Middle school hunger games

I’d like to paint a little picture for you of how I “chose” my middle school, or junior high as it was called in my hometown.

My siblings and I piled into our 1990 red Suburban one warm August morning. My lips were frosted to pink perfection, I was 25 years ahead of the VSCO trend with my new hair Scrunchie, and my mom was on the verge of an aneurysm because we were already 10 minutes late. (Some things never change). We dropped my little sister off at the neighborhood elementary school, drove 5 minutes up the road to my new junior high school, I got out, and that was it.

Finito. Done. School chosen.

Was it the best school for me? Did it offer courses that would interest/enrich/inspire me? To ask such things would’ve been like asking if the New Kids on the Block were really just five ferrets dressed in clip-on earrings and Members Only jackets. It had never occurred to anyone, and no one ever thought to ask. It was my school and that was that.

My 10-year-old twins, on the other hand, are applying to a district magnet program that requires the following of each applicant:
entrance exam
at-home essay
in-person essay
campus shadowing days
interviews
scale model of prospective school created with salvaged materials and plant-based dyes
urine, blood, and hair samples
stool samples (advanced track applicants only)


I pondered all of this the other night as I sat through my 426th middle school showcase this month. The principal reassured the roughly 500 fifth graders present, (or more likely, their parents), that they were all wanted and valuable and gifted, no matter the outcome of the ensuing entrance exam. She then encouraged a current student from the school to share her experience.

“Getting into a good middle school is basically the Hunger Games,” she deadpanned to the nervous twittering of the school officials and parents present. I’m pretty sure at that point I saw someone in the back of the cafeteria matching President Snow’s description take a red Sharpie to her permanent record for that little stunt. All dissent must be contained. “I’m glad I made it through or whatever though, because this school is alright I guess.”

“Pfft…the Hunger Games. That’s just not true!” I thought as my twins eagerly nodded along with the other kids in attendance, alternately whooping and dabbing their assent. Sure, there had been that little snafu from the previous week when we showed up to an interview for a potential school only to find my son had somehow gotten into the car wearing only one shoe. What had happened to the other one he couldn’t say. He was also murky on the details of how he had suddenly unlearned a skill, (namely, that of dressing himself), he had mastered some 6 years before. The fact remained that we had one shot to get into this school, there was no way to reschedule the meeting, and one of the two applicants present was only halfway compliant with a standard sanitary regulation.

We scrounged the depths of the minivan, hoping and praying to find an errant sandal, ice skate, flipper- anything that could act as a temporary fill-in. Nothing. His five-year-old sister offered her slightly battered ballet slipper, but that was just a bridge too far. Plus, it didn’t fit no matter how hard we tried to cram his stupid big foot in. At that point, I did what any good mother would do.

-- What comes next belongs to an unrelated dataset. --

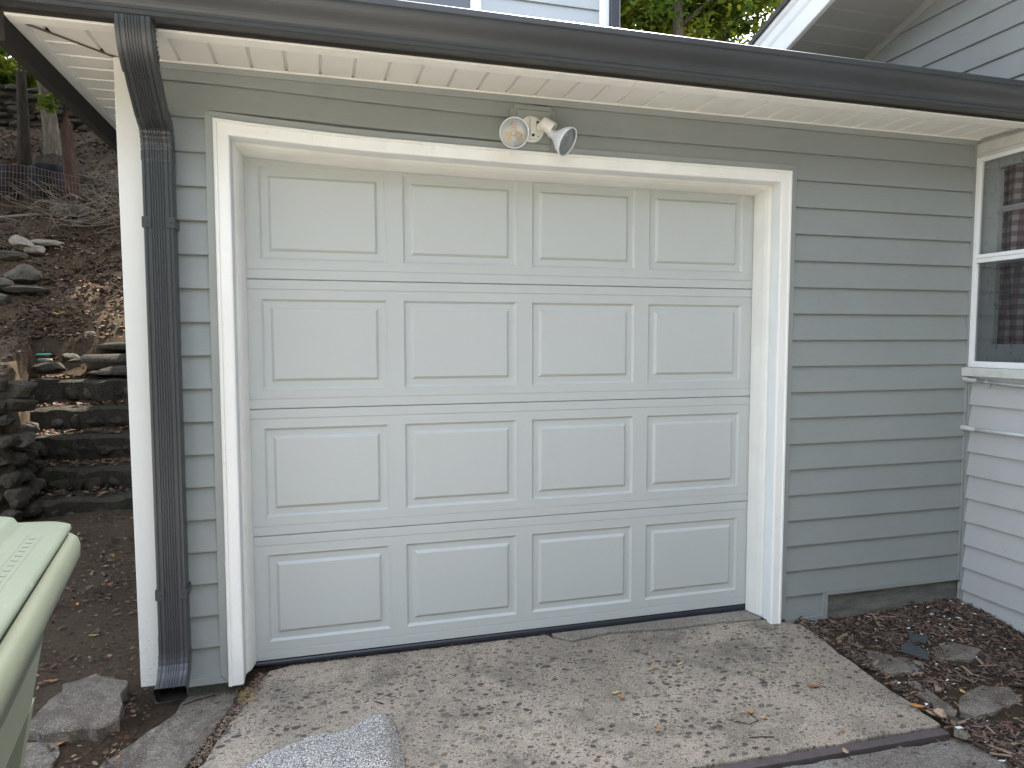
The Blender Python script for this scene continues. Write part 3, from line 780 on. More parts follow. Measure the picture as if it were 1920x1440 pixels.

I lovingly looked into my son’s eyes, took his hands in mine, and told my him to pull one of his pant legs over his foot and to not, under any circumstances, allow it to slip up to his ankle for the duration of his interview.

I worried about permanent psychological damage as he hobbled his way to the office, but quickly dismissed the thought. If anything had scarred him, it was that time a couple of weeks ago when I had tried to convince him to wear a wig and change his name to Marie so he could have a shot at the all-girls school everyone was raving about. He had reprimanded me for being insensitive to transgender students, but he didn’t see that sick new library they’d just built.

And of course there was the time I learned a friend’s kid would be shadowing at a prospective school on the same day as my daughter. I printed out a picture of her from my friend’s Instagram, taped it to a dummy, and ran some simple takedown drillls with my daughter the night before shadowing. Over dinner we had a pep talk about eliminating the competition and how showing mercy was for losers, but really that was just standard middle school applicant stuff. I knew my friend was across town doing the same thing with her daughter.

I really don’t think this whole process has had any long-term negative effects on my kids though. Sure, they’ve started  muttering “I volunteer as tribute” in their sleep, and the cat still isn’t walking right after the bow-and-arrow incident, but I’m sure it’s purely coincidental.

So if any fellow middle school applicant moms are reading this, I say “YOUR KID IS GOING DOWN!!!”.

Excuse me, I meant “may the odds be ever in your favor.”